#### STATED TASK
Below are some records. Retype exactly the lines from the one containing "Recreate this scene" through the one containing "PI = math.pi", both included, skipping every picture.

3D scene scripts:
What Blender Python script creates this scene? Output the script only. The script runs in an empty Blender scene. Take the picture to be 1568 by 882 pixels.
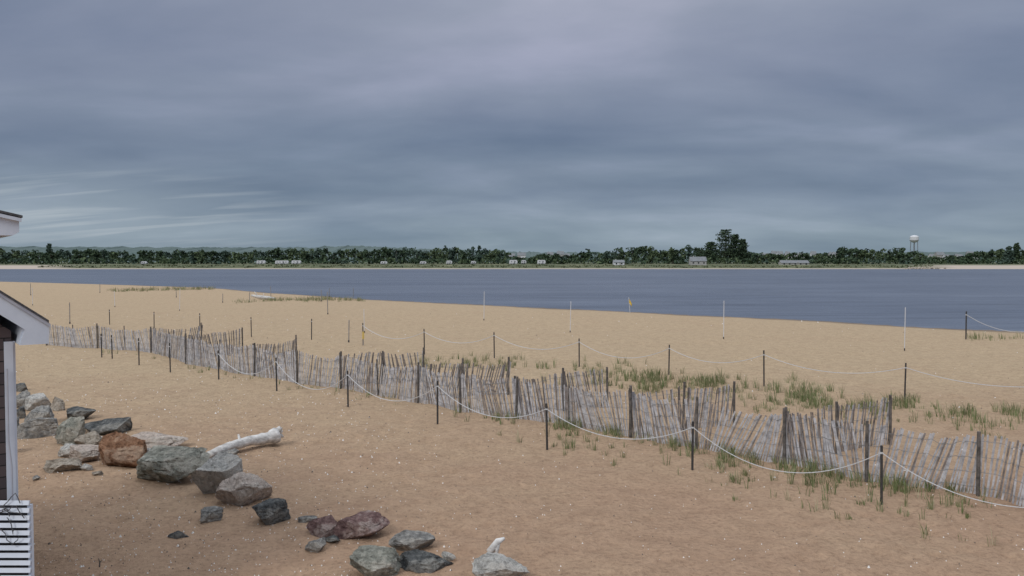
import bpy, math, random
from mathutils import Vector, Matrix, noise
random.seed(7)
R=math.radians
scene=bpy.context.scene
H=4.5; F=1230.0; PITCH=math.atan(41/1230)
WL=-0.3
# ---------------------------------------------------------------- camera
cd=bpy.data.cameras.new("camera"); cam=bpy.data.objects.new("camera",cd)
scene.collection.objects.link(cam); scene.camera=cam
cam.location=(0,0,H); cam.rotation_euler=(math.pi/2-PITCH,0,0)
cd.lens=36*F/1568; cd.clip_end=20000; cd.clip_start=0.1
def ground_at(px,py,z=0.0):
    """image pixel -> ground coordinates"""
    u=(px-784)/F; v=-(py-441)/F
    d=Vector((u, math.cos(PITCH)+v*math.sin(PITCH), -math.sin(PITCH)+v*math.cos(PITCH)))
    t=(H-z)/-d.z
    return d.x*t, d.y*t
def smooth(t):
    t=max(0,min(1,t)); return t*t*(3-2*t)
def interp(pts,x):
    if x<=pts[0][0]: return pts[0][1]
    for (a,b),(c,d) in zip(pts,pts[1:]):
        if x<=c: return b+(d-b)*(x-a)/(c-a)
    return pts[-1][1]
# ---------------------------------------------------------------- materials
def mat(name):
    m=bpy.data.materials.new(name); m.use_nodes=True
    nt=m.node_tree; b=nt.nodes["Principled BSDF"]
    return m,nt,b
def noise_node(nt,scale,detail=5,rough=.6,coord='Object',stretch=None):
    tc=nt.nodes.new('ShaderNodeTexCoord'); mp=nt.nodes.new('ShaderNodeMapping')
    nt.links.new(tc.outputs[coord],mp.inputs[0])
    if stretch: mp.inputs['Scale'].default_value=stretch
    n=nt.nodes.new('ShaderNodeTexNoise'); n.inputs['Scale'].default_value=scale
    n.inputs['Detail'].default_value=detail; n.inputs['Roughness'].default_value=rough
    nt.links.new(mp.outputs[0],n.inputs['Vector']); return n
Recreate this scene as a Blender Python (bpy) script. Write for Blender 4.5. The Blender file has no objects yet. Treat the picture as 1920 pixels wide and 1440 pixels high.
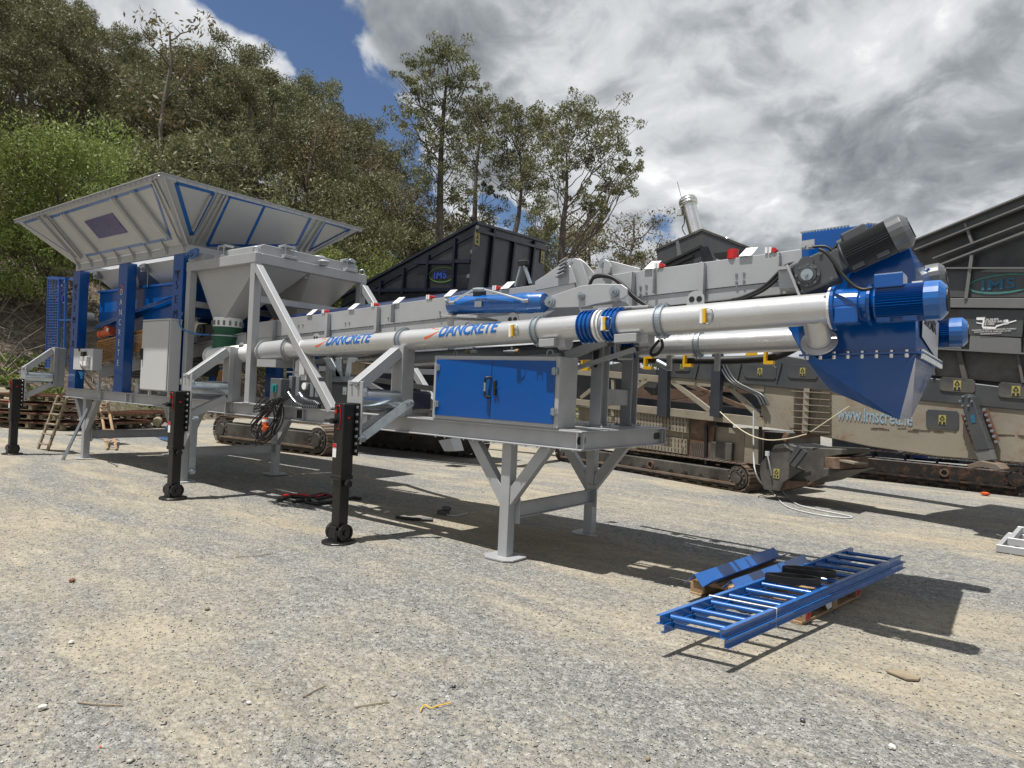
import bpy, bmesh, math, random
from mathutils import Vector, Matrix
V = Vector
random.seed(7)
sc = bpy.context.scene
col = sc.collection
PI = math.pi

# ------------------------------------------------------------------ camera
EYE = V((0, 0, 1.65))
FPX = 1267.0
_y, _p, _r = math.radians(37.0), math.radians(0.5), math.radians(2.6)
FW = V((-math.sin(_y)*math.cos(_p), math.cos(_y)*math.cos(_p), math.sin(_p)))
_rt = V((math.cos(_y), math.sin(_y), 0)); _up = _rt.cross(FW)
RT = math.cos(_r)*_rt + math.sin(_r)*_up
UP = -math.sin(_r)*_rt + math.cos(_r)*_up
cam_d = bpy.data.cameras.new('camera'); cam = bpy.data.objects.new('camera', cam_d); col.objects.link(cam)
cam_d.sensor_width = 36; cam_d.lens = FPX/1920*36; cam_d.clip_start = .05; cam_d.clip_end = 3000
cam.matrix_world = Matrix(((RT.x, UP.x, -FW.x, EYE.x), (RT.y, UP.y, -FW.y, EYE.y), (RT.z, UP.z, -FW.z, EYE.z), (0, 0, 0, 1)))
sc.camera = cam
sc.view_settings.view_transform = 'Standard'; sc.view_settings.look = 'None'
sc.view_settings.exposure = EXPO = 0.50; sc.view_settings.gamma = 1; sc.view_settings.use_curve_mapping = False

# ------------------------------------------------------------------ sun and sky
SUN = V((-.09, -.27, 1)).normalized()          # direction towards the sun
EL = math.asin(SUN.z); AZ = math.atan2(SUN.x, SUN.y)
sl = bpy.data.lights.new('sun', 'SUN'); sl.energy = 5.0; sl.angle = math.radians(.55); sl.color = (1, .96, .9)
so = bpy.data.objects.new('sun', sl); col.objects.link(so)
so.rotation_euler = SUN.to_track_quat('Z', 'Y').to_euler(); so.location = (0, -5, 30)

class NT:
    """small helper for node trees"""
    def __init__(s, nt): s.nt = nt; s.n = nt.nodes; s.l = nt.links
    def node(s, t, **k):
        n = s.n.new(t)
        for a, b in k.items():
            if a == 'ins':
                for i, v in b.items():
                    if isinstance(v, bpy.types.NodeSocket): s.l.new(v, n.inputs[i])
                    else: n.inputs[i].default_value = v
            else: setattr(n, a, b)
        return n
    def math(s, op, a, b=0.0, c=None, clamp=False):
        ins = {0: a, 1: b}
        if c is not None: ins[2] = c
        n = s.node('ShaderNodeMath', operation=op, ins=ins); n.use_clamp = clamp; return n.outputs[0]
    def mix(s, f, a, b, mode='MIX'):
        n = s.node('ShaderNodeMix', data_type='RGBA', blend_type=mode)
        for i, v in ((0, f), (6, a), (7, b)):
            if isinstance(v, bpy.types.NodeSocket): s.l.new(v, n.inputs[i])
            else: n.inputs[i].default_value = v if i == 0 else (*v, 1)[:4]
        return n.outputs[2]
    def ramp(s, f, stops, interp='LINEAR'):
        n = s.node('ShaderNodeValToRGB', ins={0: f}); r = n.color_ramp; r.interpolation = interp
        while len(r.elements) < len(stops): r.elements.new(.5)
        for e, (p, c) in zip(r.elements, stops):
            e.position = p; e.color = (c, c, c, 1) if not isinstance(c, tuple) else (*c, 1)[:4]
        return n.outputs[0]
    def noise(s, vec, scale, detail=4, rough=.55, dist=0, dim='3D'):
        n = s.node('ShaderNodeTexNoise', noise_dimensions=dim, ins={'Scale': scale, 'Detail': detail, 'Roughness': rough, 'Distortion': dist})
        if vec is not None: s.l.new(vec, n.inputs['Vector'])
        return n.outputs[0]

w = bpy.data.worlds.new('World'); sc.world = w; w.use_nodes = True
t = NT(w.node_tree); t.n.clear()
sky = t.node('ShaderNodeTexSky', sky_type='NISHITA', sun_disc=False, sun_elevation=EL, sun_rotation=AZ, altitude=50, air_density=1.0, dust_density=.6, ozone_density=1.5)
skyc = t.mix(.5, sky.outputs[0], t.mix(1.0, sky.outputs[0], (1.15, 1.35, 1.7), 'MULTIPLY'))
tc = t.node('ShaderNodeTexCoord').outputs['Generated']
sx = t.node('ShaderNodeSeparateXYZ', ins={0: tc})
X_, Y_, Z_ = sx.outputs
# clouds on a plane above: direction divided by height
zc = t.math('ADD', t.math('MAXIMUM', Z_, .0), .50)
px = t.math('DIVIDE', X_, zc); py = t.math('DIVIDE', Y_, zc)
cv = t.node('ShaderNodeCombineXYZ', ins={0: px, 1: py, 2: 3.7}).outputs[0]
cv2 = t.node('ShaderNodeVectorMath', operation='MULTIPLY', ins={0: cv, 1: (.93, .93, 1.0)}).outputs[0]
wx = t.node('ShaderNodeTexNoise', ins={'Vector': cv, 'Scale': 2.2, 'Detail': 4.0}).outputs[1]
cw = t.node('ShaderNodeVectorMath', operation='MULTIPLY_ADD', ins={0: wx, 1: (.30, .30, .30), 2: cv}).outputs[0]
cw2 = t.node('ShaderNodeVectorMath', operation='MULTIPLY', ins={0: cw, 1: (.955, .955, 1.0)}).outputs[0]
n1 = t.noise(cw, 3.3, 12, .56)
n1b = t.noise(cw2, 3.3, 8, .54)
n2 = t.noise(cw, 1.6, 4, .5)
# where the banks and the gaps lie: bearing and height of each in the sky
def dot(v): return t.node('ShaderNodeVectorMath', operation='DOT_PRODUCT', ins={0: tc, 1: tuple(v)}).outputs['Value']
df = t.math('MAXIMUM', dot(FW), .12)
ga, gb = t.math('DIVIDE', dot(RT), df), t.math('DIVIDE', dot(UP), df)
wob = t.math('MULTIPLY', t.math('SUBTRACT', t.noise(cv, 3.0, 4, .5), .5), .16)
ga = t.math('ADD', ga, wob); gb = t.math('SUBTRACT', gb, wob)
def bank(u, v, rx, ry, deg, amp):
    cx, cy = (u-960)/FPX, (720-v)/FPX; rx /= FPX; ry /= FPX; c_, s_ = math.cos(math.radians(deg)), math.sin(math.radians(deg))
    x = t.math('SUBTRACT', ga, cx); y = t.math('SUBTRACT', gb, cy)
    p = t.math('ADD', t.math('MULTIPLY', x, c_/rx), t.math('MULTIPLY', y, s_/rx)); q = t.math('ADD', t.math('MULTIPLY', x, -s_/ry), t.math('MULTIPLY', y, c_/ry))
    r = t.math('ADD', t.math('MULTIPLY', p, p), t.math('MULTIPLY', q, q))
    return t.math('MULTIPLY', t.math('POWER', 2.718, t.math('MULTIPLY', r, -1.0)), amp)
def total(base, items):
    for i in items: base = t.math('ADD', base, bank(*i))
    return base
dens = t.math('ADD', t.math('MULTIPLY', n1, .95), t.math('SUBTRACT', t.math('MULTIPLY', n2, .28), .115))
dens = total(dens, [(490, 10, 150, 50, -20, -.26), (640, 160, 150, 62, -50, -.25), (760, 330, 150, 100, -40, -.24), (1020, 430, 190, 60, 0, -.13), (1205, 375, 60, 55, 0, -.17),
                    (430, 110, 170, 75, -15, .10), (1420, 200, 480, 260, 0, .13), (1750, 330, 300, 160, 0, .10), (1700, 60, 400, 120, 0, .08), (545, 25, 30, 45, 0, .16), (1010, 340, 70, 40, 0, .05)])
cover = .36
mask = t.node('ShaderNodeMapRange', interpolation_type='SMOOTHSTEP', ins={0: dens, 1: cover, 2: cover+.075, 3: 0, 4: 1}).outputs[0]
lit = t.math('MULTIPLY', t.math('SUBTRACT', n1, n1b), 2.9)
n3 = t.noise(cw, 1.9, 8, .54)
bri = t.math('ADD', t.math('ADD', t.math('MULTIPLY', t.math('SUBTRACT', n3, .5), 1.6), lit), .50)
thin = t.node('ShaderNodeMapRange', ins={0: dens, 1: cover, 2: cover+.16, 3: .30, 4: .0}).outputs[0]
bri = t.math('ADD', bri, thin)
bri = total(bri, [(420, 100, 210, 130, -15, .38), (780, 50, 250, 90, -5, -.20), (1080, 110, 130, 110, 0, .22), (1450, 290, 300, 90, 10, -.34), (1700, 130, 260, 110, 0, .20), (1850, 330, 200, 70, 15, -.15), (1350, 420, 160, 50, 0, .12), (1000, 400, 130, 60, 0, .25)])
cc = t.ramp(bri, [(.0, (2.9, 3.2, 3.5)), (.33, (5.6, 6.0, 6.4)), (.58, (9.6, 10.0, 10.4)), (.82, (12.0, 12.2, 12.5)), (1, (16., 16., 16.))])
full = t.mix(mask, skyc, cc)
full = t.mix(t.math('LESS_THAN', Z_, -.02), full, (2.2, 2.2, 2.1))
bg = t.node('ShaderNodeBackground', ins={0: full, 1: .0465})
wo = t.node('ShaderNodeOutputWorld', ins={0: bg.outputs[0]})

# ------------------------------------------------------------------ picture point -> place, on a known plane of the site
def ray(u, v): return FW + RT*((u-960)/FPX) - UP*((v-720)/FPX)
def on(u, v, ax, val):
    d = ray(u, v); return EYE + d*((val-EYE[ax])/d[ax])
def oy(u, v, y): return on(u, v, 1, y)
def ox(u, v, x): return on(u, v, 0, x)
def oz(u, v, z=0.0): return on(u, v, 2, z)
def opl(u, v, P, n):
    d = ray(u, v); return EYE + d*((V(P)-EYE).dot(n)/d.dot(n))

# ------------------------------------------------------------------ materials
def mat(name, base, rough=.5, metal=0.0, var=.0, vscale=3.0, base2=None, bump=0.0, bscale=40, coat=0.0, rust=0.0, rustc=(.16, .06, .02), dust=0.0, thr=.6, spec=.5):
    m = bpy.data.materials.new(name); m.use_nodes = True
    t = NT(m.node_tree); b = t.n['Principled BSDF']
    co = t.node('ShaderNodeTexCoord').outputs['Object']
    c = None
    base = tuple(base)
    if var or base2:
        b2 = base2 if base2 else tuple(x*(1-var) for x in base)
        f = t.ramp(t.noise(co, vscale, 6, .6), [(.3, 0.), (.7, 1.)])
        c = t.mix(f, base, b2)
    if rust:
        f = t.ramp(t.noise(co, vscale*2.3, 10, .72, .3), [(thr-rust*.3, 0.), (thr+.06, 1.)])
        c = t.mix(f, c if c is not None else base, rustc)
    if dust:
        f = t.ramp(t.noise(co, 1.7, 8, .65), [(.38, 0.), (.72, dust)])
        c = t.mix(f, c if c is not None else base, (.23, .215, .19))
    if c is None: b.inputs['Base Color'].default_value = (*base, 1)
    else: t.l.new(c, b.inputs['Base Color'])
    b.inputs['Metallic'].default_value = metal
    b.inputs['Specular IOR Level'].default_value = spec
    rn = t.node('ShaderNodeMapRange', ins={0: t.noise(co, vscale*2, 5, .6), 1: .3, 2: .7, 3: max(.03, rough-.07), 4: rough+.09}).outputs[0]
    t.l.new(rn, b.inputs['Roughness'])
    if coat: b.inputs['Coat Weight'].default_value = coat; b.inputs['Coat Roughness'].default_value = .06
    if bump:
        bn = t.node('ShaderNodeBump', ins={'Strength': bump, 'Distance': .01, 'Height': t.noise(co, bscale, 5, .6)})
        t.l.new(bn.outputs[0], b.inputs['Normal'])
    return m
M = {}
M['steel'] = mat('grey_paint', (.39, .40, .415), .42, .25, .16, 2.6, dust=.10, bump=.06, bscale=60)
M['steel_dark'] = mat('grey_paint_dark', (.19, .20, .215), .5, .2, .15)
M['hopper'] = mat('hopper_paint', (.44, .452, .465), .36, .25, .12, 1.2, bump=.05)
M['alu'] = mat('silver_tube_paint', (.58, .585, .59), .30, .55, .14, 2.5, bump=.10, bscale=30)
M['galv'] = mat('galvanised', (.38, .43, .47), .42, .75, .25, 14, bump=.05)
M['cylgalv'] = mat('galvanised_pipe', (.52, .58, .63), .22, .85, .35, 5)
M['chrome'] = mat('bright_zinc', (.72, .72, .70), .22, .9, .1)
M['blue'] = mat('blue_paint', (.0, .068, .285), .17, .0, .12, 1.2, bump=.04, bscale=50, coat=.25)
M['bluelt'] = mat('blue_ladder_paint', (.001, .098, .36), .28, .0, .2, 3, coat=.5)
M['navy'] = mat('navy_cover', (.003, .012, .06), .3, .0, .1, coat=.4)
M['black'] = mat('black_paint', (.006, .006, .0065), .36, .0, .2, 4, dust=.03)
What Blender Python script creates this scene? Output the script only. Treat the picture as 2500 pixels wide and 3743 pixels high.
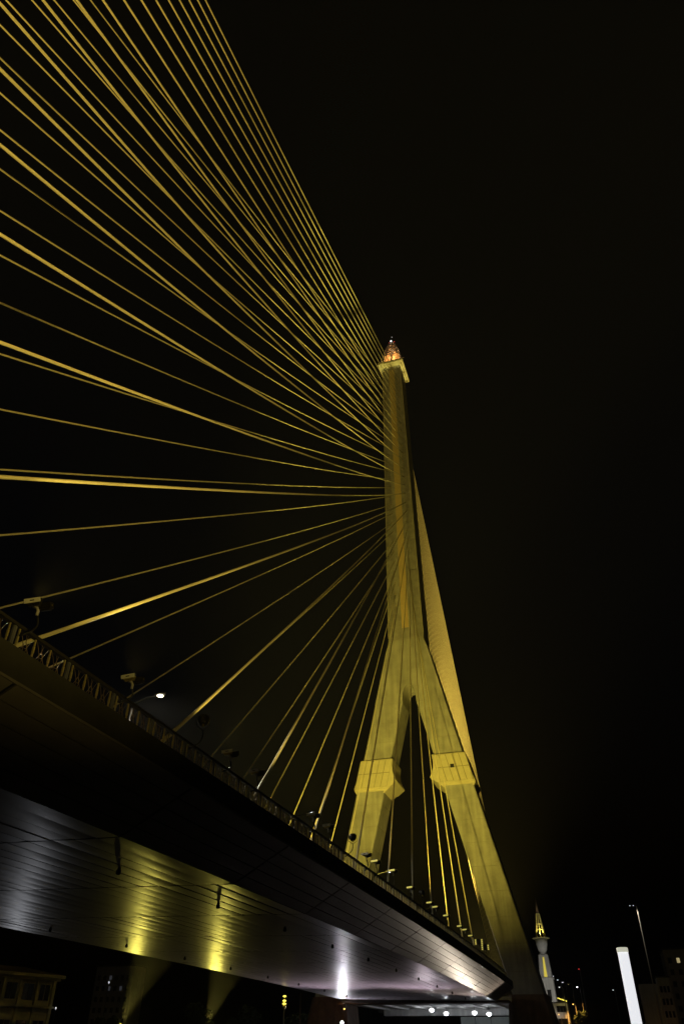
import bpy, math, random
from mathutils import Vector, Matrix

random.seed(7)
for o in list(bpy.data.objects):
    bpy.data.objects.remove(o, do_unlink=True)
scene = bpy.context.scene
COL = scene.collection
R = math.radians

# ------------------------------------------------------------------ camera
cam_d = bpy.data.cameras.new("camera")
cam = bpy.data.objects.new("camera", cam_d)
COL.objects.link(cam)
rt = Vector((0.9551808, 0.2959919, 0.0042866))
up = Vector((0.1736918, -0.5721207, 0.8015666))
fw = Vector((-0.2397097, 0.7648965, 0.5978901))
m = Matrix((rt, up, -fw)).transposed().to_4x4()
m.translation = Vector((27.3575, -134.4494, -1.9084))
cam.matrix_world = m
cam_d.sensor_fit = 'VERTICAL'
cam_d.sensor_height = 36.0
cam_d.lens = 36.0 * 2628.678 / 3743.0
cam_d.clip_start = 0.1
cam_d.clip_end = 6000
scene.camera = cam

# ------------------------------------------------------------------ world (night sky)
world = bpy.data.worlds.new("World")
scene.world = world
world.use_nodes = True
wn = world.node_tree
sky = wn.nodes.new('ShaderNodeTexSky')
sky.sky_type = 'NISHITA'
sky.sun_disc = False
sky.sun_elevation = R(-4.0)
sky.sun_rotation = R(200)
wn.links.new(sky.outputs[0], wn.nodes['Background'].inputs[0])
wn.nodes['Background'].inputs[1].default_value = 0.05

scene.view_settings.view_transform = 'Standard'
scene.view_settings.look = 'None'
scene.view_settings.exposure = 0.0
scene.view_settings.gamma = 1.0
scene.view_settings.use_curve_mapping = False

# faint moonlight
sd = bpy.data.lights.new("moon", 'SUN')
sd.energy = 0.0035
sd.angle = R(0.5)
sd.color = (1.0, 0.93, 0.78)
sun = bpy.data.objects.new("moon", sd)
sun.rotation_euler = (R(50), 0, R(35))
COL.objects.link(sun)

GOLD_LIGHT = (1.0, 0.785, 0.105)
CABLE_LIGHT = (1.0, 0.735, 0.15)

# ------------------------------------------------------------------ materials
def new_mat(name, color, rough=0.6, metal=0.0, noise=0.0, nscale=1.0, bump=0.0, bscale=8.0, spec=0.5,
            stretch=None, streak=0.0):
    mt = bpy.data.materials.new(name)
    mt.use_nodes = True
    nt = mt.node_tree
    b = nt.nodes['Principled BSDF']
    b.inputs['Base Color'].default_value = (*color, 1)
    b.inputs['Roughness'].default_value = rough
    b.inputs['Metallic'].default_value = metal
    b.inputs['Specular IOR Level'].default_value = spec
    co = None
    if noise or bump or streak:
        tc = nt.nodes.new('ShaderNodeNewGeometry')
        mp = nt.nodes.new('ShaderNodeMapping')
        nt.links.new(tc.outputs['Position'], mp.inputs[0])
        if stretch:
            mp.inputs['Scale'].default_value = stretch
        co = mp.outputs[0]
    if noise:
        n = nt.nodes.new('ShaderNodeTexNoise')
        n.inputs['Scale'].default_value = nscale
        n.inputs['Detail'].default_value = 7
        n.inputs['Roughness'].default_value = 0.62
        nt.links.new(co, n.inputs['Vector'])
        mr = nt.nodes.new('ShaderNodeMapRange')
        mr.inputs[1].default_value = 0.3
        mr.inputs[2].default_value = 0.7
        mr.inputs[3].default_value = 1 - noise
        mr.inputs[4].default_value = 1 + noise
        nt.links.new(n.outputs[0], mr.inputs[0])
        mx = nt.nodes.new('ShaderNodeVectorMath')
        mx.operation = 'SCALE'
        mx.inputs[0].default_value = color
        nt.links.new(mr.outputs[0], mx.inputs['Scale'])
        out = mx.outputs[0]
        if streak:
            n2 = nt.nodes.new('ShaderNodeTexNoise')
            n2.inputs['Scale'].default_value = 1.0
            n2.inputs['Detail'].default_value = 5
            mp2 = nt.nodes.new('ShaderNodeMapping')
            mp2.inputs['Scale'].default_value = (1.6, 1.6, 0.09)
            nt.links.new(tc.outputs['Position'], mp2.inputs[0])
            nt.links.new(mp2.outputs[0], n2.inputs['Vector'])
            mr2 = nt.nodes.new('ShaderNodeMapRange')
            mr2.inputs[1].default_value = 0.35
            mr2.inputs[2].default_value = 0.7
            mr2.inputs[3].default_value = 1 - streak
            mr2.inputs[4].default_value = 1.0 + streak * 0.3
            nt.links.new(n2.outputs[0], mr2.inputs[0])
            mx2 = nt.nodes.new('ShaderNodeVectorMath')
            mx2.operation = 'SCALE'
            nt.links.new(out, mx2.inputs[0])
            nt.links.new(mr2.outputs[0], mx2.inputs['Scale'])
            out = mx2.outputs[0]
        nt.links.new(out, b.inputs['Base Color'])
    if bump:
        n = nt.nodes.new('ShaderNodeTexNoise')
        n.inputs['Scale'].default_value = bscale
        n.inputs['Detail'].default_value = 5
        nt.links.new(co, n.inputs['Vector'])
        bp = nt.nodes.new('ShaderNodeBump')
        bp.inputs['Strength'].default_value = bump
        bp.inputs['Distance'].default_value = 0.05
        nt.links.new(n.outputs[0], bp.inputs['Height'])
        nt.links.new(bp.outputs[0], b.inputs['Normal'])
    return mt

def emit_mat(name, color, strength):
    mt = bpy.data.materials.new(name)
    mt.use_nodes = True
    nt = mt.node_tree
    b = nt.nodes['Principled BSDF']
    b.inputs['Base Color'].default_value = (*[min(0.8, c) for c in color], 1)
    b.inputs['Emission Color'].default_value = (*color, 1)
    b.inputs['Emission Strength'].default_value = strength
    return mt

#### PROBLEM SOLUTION
Recreate this scene as a Blender Python (bpy) script. Write for Blender 4.5. The Blender file has no objects yet. Treat the picture as 1920 pixels wide and 1440 pixels high.
import bpy, bmesh, math, random
from mathutils import Vector, Matrix
V = Vector
random.seed(7)
sc = bpy.context.scene
col = sc.collection
PI = math.pi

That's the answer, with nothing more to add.